Commissioners clash on county road management system

County road maintenance has been a prevalent issue in Kaufman County for some time. This picture was taken by Phil Major, who reported on the damage heavy trucks had left on Abner Road in Oak Ridge in 2016. 


In a rare display of dissonance amongst the members of the Kaufman County Commissioners Court, the commissioners were split over how to move forward regarding management of the county’s road and bridge budget and associated projects.

For years, Kaufman County citizens have made clear their dissatisfaction with the state of many county roads around the county.

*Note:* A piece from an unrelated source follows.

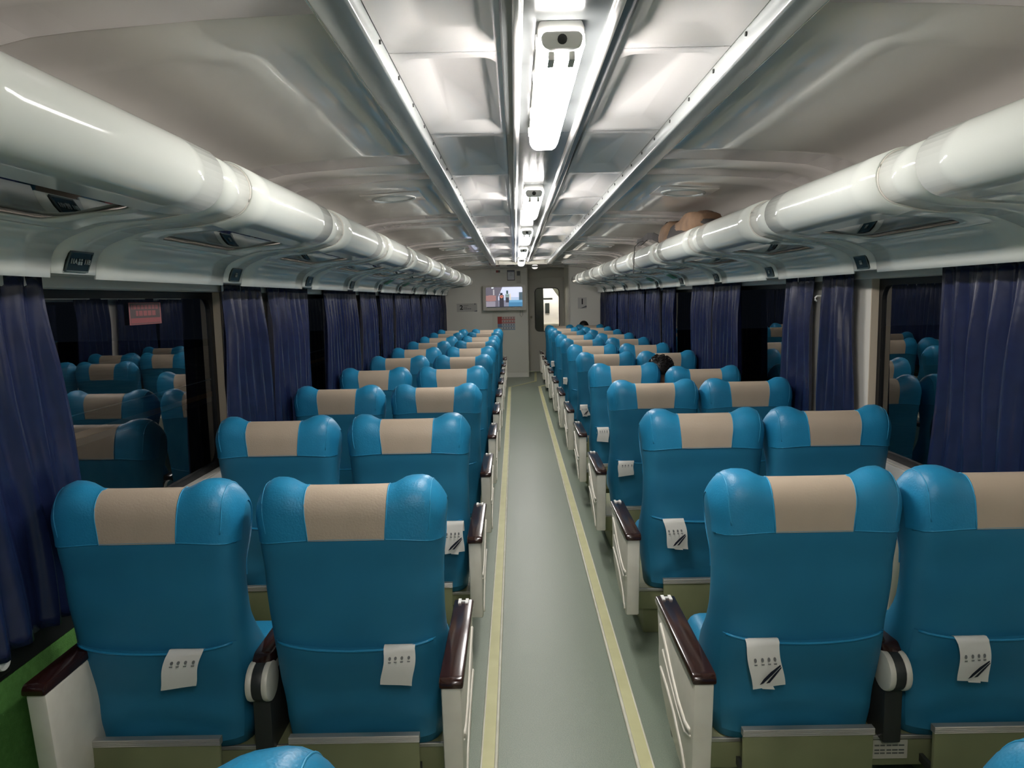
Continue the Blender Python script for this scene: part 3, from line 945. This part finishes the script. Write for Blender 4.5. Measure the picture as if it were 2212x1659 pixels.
XS = {-1: (.648, 1.25), 1: (.695, 1.268)}
def seat_pair(s, k, label, recline=None):
    e = empty('double_seat', (0, rowY(k), 0))
    tag(e, label, 'train seat', 'blue double seats in rows')
    XA, XW = XS[s]
    for which, cx in (('a', XA), ('w', XW)):
        rot = (radians(recline[which]) if recline and which in recline else 0.0)
        bk = link('backrest', SEAT['backrest'], e, (s * cx, 0, 0))
        if rot:
            piv = Matrix.Translation((s * cx, .08, .30)) @ Matrix.Rotation(rot, 4, 'X') @ Matrix.Translation((0, -.08, -.30))
            bk.matrix_basis = piv
        for n_ in ('headrest_panel', 'seat_pocket', 'hem_piping', 'pocket_hem'):
            link(n_, SEAT[n_], bk)
        for n_ in ('head_wing', 'panel_piping', 'stitching'):
            for sg in (-1, 1):
                link(n_, SEAT[n_, sg], bk)
        link('seat_cushion', SEAT['seat_cushion'], e, (s * cx, 0, 0))
        ft = link('footrest', FOOT, e, (s * (cx + .012), .10, -.045))
        link('footrest_edge', FOOT_E, ft)
        for sx in (-.185, .185):
            link('footrest_arm', FOOT_A, ft, (sx, 0, 0))
    # armrests
    body, pad, rel, plate = ARM[-s]
    a = link('aisle_armrest', body, e, (s * .372, 0, 0))
    link('arm_pad', pad, a); link('arm_plate', plate, a)
    for q_ in rel: link('relief_ridge', q_, a)
    body, pad, rel, plate = ARM[s]
    a = link('window_armrest', body, e, (s * (XW + .20), 0, 0))
    link('arm_pad', pad, a)
    a = link('centre_armrest', ca['stem'], e, (s * (XA + XW) / 2, .02, -.02))
    for sx in (-1, 1):
        link('hinge_cheek', ca['hinge_cheek'], a, (sx * .024, 0, 0))
    for n_ in ('hinge_core', 'arm_pad', 'arm_core'):
        link(n_, ca[n_], a)
    base, edge, knob, ped = BASE[s]
    bs = link('base_frame', base, e, (0, .09, -.03))
    link('pedestal', ped, bs, (s * .54, 0, .03)); link('pedestal', ped, bs, (s * 1.28, 0, .03))
    link('frame_edge', edge, bs); link('release_knob', knob, bs)
    return e
rows = {}
for s, last in ((-1, 10), (1, 11)):
    sd = 'left' if s < 0 else 'right'
    for k in range(0, last + 1):
        if k == 0: lab = 'blue double seat cut off at the bottom of the picture, %s of the aisle' % sd
        elif k == last: lab = 'blue double seat %s of the aisle, last row, nearest the end wall' % sd
        else: lab = 'blue and beige double seat %s of the aisle, %s full row from the camera' % (sd, ORD[k])
        rows[(s, k)] = seat_pair(s, k, lab, {'w': 13} if (s > 0 and k == 4) else None)
# safety sticker low on the base of the right-hand front pair
st = painted('safety_sticker', .165, .062, 66, 24, lambda u, v: (
    (40, 40, 38) if (.06 < u < .16 and .2 < v < .85 and (abs((u - .11) * 6 - (v - .5)) < .14 or abs((u - .11) * 6 + (v - .5)) < .14)) or (.22 < u < .30 and .15 < v < .85 and abs((u - .26) * 6 - (v - .5)) < .12)
    else (170, 150, 90) if .33 < u < .35 else
    (90, 92, 86) if (u > .38 and u < .95 and (int(v * 12) in (3, 5, 8)) and int(u * 60) % 7 != 0) else (186, 182, 166)), 'paint', rows[(1, 1)], (.915, -.0725 + .09, .235))
st.location = (.965, .112, .200)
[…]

While the commissioners will likely move to approve a bond election to help fund the dozens of road improvement projects that they have identified as necessary this week, the issue of how those funds should be managed has been a subject of debate between the commissioners and County Judge Hal Richards.

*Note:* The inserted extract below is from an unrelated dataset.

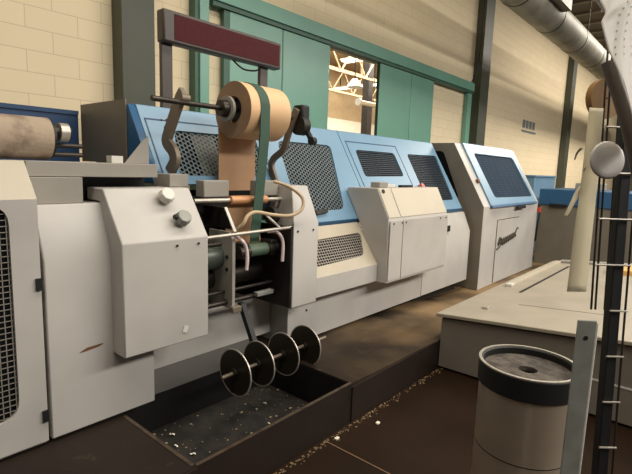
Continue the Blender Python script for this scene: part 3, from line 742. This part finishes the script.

The commissioners currently manage the county’s road and bridge fund and associated projects under an ex-officio system wherein the commissioners have largely been responsible for setting their own precinct’s road and bridge projects. However, Judge Richards has recently introduced discussion regarding whether the county should move to a road superintendent system, one of four management systems detailed in the Texas Transportation Code.

Under the superintendent system, the commissioners would appoint a road superintendent, a qualified and licensed engineer, who would be responsible for managing most of the resources, equipment and manpower related to the road and bridge fund. The superintendent would be appointed on a two-year term basis and given a budget and supervision by the county commissioners. The discussions got far enough along that a salary for such a superintendent had been included in the 2019-2020 fiscal year budget that the commissioners are in the process of finalizing. 

Judge Richards went on record saying he is “a big supporter” of the superintendent system. However, some commissioners became wary of the increased autonomy the superintendent would have, particularly on subsequent terms following the initial two. In contrast to this opinion, precinct 4 commissioner Ken Cates, who is the newest member of the commissioners court having begun his term alongside Judge Richards in January, made the case that it is the commissioners, not the superintendent, who need oversight.

“In my view, the current ex-officio system has been ineffective and has been for 40-plus years,” Cates said after seconding a motion from Judge Richards to approve the superintendent system. “Anybody who doubts that can just ask anybody on the street in my precinct and I would suspect in any other precinct as well. The road superintendent under this system we are considering still reports to the commissioners court and every commissioner would have the opportunity to daily interact with that road superintendent and ensure that his priorities in his precinct would be well-served. I really believe that the current ex-officio system in this county has really led to serious abuses in the past by commissioners including virtually criminal conduct. And that’s a situation that would certainly be mitigated by having a professional road engineer and an objective individual leading the Kaufman County road and bridge program. I believe that our current system leads to poor management and poor stewardship of the money that the citizens entrust to the commissioners court for the road and bridge fund. We also have devolved into management of our individual precincts into what we call contingency funds which are really just a slush fund that becomes money to use at the commissioner’s discretion with historically very little oversight. In precinct 2 we had almost $2 million in a contingency fund. In precinct 1, we had $1.5 million starting this year. In my precinct, I inherited $1.6 million. That’s millions of dollars that did not go on the roads for various reasons for the purpose that the citizens paid it in to.”

Despite his plea, however, commissoners Mike Hunt, Skeet Phillips and Terry Barber all voted no and the motion failed. In its place, commissioner Barber made the motion to switch the title of the “superintendent” in the budget to “county engineer,” who would operate under a set of guidelines described by precinct 1 commissioner Mike Hunt. Based on these guidelines, the engineer would operate similarly to the superintendent in that he or she would serve as a resource for the commissioners court to provide oversight on projects, but the position would lack much of the authority and autonomy that the superintendent would have possessed. This motion was unanimously approved along with a second motion to keep the position in place for at least two years.

Barber also attempted to make a third motion regarding the delegation of the county’s road and bridge budget to the precincts by miles of road serviced, but assistant DA Rebecca Lundberg stopped the court from proceeding with the motion as it was not placed on the agenda beforehand. The commissioners are slated to vote on this item in this week’s meeting.